#### Data segment
○ ○ ○ ○
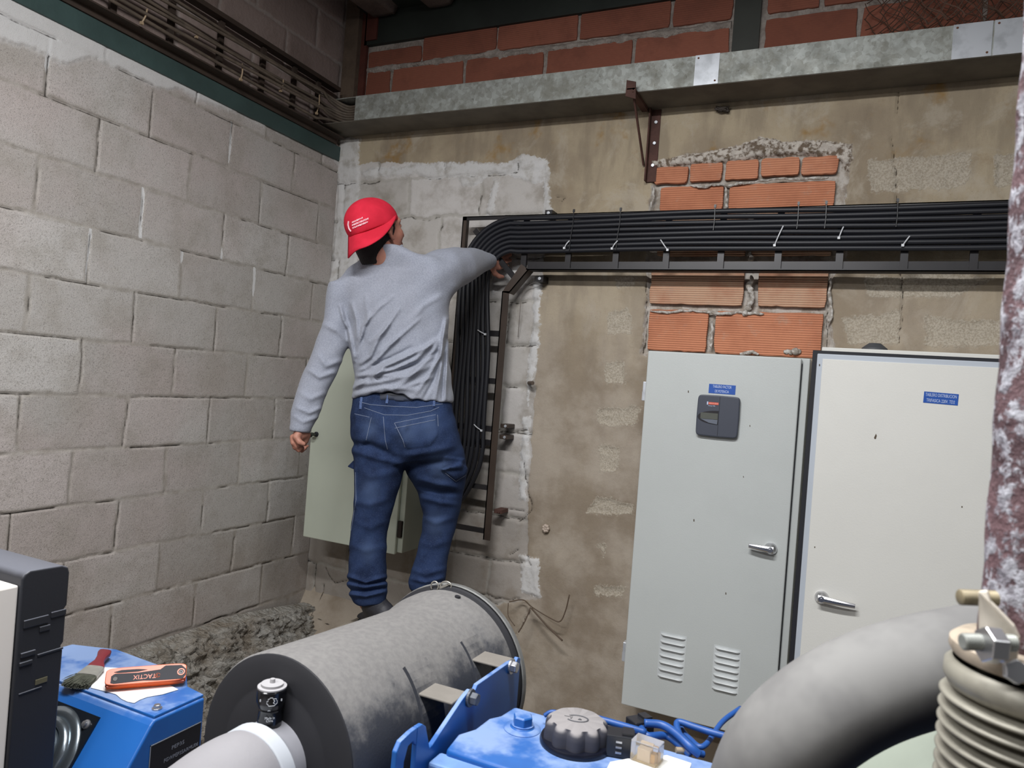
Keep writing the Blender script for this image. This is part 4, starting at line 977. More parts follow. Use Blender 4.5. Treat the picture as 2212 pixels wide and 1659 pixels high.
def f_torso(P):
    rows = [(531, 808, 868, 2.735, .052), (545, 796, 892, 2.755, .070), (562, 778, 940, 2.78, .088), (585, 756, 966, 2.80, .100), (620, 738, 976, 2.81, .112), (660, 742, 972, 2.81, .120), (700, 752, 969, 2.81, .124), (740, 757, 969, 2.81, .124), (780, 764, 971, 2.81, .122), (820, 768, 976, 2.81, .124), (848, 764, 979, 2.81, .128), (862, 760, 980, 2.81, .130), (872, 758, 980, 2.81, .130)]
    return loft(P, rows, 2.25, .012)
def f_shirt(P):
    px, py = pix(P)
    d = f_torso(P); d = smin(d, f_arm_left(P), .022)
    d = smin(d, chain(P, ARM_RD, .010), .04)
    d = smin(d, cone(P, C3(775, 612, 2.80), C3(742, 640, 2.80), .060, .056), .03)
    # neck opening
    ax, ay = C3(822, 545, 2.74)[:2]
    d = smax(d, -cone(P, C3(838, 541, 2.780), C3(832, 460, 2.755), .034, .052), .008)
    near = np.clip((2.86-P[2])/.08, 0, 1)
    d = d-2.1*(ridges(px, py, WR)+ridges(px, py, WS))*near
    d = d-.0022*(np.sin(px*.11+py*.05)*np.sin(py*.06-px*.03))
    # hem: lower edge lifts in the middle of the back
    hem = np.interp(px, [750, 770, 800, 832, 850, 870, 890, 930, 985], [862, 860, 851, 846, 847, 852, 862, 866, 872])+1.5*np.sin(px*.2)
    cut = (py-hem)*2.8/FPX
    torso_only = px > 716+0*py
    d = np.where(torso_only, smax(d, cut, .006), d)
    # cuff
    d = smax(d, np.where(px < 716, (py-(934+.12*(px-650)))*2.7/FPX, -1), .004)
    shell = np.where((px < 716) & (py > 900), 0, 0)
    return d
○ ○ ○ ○
#### To be done
Transcribe each line above verbatim, with the pictures left out.

#### Written solution
Keep writing the Blender script for this image. This is part 4, starting at line 977. More parts follow. Use Blender 4.5. Treat the picture as 2212 pixels wide and 1659 pixels high.
def f_torso(P):
    rows = [(531, 808, 868, 2.735, .052), (545, 796, 892, 2.755, .070), (562, 778, 940, 2.78, .088), (585, 756, 966, 2.80, .100), (620, 738, 976, 2.81, .112), (660, 742, 972, 2.81, .120), (700, 752, 969, 2.81, .124), (740, 757, 969, 2.81, .124), (780, 764, 971, 2.81, .122), (820, 768, 976, 2.81, .124), (848, 764, 979, 2.81, .128), (862, 760, 980, 2.81, .130), (872, 758, 980, 2.81, .130)]
    return loft(P, rows, 2.25, .012)
def f_shirt(P):
    px, py = pix(P)
    d = f_torso(P); d = smin(d, f_arm_left(P), .022)
    d = smin(d, chain(P, ARM_RD, .010), .04)
    d = smin(d, cone(P, C3(775, 612, 2.80), C3(742, 640, 2.80), .060, .056), .03)
    # neck opening
    ax, ay = C3(822, 545, 2.74)[:2]
    d = smax(d, -cone(P, C3(838, 541, 2.780), C3(832, 460, 2.755), .034, .052), .008)
    near = np.clip((2.86-P[2])/.08, 0, 1)
    d = d-2.1*(ridges(px, py, WR)+ridges(px, py, WS))*near
    d = d-.0022*(np.sin(px*.11+py*.05)*np.sin(py*.06-px*.03))
    # hem: lower edge lifts in the middle of the back
    hem = np.interp(px, [750, 770, 800, 832, 850, 870, 890, 930, 985], [862, 860, 851, 846, 847, 852, 862, 866, 872])+1.5*np.sin(px*.2)
    cut = (py-hem)*2.8/FPX
    torso_only = px > 716+0*py
    d = np.where(torso_only, smax(d, cut, .006), d)
    # cuff
    d = smax(d, np.where(px < 716, (py-(934+.12*(px-650)))*2.7/FPX, -1), .004)
    shell = np.where((px < 716) & (py > 900), 0, 0)
    return d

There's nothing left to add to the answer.